Now I must confess that, under ordinary circumstances, I am more a savoury man than sweet man. But there is one exception – and that is Christmas time. Call it the time of year, but suddenly I am drawn to all things sweet.

And suddenly, for someone who only occasionally entertains a brownie for the rest of the year, chocolate is just one of the tastes of this time of year for me. But what is the best Christmas chocolate around?

Well, as is usually my way, I have sat down and compiled a little ranking of what I believe to be the Gods of festive confectionery. This list was going to be longer, but I have whittled it down to a top 5 because well, you need informed decisions in a world of choice…


I forget exactly when it was I had my first Lindt Lindor truffle. But I do remember that it was nothing short of a game changer.

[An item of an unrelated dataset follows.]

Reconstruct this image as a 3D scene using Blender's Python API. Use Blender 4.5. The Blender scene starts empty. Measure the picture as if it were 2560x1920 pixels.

Creamy, dreamy, yet light, and what you imagine the clouds of heaven would taste like if they were made of chocolate, these carefully wrapped balls of bliss are my go-to now once December 1st rolls round (in moderation, mind).

I also discovered last year, after they opened a Lindt store at Braintree Village (née Freeport) that they do Pick and Mix options, also available to order on their website.

I entertained such an option this year, and the little ‘Hansel and Gretel’ storage box/decoration where I stash hidden Christmas chocolate has been bulging with what I now believe are my favourite choices of flavour: the White Chocolate ones, the 40% Dark Chocolate ones, the Mint ones and the Cappucino ones. And they are incredible.


It may come as no surprise that a Swiss chocolate takes second place here. The Swiss are to chocolate what the Swedes are to pop music for me. Up until I was in my early teens, I forever associated Toblerone with those massive bars my dad would bring back from Duty Free at the airport after flying home from Ireland.

Now of course, the bars – designed to emulate the glorious mountain Alps from whence they emanate – are as staple a part of Christmas for me as pigs in blankets and Brussel sprouts. The distinctly mellow sweetness of the chocolate is offset by the nuts and nougat that they’re studded with, and for me feels like I should be in a log cabin with a roaring fire and a fur trim throw for company.


A quick scan of the Wikipedia page for Celebrations – the fun size version of some of Mars, Inc’s staple regular chocolate bars – reveals that they were first released for Christmas 1997. But I distinctly remember that they weren’t that much of a big deal until two Christmases later.

Said Yuletide season, 1999, was of course also the New Millennium celebrations – which made them so aptly tied in, and I remember they were a big deal. From sat at home watching Christmas telly to playing end of term festive games at school, there was a tin of them sat there.

And whilst some admittedly are touched by only the very weird (I mean who eats the Bounty ones, really?) there is something still undeniably good fun about eating miniature versions of Galaxy, Malteasers, Twix and Milky Way that makes you feel like a giant.


Aside from Wispa, Caramel and Crunchie, and given that they can scarcely call most of their other regular bars chocolate these days without pumping them full of other rubbish (jelly beans/popping candy in Dairy Milk is wrong on all levels), I tend to give Cadbury a wide berth on the whole.

With the exception of their Winter Wonderland bars. Only released seasonally as the name might suggest, it is a bar made up of hexagons of milk and white chocolate Christmas tree shapes. This choice is here for evocative reasons.

When I was little, I distinctly remember for Christmas we’d always be given chocolate that was little shapes of Disney characters, that were white chocolate on a milk chocolate tablet base, ranging from Mickey and Minnie Mouse to Donald Duck and Goofy.

I don’t believe these are done anymore, but Winter Wonderland for me is the closest one can get to it and that makes me happy / feel about 3 years old again.


Let’s be honest; if there is a more apt way of signifying it’s December, and that you can eat chocolate for breakfast, an advent calendar is it. And unlike other chocolate, quality matters not here.

Because maybe it’s the dinkiness, the smallest of sensations that you find behind each door with the moulded chocolate shapes of a present/snowflake/Ruud Gullit sitting on a shed that is just magical. It is a feeling rather than an eating experience.

It reminds you of the warmth and joy this season holds the possibility of. Advent calendars are the only time of year I allow anything produced by Kinnerton to pass my lips and I don’t mind that one single bit.